§ SUPPLIED MATERIAL

===============

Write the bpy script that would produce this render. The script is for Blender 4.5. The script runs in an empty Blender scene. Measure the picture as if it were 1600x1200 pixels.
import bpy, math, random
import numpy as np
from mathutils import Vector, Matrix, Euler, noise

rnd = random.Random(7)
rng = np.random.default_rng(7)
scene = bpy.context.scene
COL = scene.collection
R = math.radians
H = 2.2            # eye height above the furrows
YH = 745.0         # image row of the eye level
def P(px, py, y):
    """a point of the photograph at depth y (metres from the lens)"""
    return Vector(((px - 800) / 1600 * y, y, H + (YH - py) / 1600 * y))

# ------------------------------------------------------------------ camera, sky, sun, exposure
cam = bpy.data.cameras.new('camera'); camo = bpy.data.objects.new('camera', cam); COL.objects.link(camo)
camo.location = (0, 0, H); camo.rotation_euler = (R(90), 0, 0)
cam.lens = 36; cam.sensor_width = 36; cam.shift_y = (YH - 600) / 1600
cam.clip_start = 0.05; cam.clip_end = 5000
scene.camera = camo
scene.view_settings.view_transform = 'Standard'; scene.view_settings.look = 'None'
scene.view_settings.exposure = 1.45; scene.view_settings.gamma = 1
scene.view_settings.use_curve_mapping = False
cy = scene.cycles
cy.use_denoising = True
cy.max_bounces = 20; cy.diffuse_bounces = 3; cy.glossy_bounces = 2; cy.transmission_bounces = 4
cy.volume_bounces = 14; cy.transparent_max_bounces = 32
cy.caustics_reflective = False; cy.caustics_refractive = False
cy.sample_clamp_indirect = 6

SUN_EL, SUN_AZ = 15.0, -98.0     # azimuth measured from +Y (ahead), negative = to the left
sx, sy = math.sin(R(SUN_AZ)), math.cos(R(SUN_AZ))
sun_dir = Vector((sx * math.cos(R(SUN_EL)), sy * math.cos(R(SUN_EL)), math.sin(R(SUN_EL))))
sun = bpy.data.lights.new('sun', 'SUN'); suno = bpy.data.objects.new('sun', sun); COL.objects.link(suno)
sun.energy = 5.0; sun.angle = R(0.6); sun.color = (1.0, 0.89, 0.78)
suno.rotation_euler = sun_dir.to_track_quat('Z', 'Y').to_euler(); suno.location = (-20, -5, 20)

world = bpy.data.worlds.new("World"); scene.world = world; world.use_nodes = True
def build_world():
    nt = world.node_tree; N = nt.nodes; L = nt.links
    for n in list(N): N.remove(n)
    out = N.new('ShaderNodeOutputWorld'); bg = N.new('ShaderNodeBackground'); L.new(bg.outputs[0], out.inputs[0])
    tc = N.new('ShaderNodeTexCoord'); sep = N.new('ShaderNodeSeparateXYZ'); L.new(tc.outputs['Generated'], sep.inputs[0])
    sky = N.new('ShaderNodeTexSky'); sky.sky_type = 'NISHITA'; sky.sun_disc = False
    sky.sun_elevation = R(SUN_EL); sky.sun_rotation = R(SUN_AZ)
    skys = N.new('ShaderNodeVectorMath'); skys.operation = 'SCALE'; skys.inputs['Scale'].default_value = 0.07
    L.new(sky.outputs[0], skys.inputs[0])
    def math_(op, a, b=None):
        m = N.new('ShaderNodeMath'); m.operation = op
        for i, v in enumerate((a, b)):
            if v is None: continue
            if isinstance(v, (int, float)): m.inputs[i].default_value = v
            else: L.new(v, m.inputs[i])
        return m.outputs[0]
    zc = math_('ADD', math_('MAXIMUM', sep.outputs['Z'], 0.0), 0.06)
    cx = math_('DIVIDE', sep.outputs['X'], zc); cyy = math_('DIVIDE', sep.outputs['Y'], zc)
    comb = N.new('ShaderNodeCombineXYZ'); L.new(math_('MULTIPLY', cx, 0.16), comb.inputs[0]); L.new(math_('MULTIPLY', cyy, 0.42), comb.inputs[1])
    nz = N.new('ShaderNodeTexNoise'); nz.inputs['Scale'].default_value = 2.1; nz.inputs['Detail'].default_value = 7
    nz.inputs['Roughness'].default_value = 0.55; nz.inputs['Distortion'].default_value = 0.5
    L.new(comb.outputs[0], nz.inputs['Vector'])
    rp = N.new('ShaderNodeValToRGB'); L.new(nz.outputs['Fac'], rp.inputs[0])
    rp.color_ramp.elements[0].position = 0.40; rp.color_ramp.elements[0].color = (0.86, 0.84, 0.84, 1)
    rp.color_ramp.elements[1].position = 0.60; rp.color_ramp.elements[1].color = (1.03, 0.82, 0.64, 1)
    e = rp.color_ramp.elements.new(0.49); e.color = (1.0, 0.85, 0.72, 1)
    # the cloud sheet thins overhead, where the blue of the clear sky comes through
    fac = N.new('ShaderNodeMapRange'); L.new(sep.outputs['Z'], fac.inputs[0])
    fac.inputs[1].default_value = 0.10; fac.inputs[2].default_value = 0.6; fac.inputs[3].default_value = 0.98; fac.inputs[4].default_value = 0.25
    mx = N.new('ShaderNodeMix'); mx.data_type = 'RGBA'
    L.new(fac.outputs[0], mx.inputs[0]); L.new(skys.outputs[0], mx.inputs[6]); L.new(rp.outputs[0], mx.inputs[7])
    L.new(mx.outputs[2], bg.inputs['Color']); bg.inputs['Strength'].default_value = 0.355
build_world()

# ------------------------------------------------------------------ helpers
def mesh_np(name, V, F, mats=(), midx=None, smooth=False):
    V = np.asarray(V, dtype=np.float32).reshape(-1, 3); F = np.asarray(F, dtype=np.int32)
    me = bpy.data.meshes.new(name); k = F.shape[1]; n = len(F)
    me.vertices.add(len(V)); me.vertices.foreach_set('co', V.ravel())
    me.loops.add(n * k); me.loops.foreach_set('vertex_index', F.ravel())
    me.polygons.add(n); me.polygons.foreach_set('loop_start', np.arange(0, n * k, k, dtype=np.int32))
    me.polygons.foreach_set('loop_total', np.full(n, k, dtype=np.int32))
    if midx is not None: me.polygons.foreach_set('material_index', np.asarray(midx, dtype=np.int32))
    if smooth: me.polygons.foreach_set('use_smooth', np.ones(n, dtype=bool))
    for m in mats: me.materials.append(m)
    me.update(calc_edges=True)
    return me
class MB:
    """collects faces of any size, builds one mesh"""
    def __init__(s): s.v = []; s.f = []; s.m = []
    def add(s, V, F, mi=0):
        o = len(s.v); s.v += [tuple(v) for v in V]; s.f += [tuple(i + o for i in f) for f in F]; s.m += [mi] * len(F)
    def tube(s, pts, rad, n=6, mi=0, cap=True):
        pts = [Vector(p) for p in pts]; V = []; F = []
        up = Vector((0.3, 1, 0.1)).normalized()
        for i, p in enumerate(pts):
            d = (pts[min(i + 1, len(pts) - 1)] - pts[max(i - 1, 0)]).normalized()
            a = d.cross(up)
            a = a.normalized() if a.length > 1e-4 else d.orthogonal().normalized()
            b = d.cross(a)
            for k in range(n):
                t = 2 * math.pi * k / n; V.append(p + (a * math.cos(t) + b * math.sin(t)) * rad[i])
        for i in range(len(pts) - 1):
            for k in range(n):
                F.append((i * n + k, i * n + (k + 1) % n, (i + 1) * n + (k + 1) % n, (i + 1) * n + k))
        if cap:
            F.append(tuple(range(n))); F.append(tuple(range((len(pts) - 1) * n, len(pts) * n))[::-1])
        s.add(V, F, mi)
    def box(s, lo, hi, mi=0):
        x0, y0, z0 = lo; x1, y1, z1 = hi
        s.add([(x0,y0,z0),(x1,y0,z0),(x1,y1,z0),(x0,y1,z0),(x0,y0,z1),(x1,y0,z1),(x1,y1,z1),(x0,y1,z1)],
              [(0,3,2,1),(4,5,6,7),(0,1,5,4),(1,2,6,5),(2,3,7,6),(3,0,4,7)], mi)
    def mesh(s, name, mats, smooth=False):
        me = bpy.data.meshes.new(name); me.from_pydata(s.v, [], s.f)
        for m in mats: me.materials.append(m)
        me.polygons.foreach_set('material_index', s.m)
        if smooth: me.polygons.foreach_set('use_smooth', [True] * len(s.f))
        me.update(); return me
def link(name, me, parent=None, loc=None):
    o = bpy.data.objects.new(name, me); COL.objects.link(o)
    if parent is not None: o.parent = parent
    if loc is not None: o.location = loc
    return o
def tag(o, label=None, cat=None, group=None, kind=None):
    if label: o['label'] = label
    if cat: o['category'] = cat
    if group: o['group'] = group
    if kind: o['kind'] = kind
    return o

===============

§ WHAT IS REQUIRED
Print, unaltered, every line from the beginning of the material down to the line with "return Vector(((px - 800)".

§ OUTPUT BELOW
Write the bpy script that would produce this render. The script is for Blender 4.5. The script runs in an empty Blender scene. Measure the picture as if it were 1600x1200 pixels.
import bpy, math, random
import numpy as np
from mathutils import Vector, Matrix, Euler, noise

rnd = random.Random(7)
rng = np.random.default_rng(7)
scene = bpy.context.scene
COL = scene.collection
R = math.radians
H = 2.2            # eye height above the furrows
YH = 745.0         # image row of the eye level
def P(px, py, y):
    """a point of the photograph at depth y (metres from the lens)"""
    return Vector(((px - 800) / 1600 * y, y, H + (YH - py) / 1600 * y))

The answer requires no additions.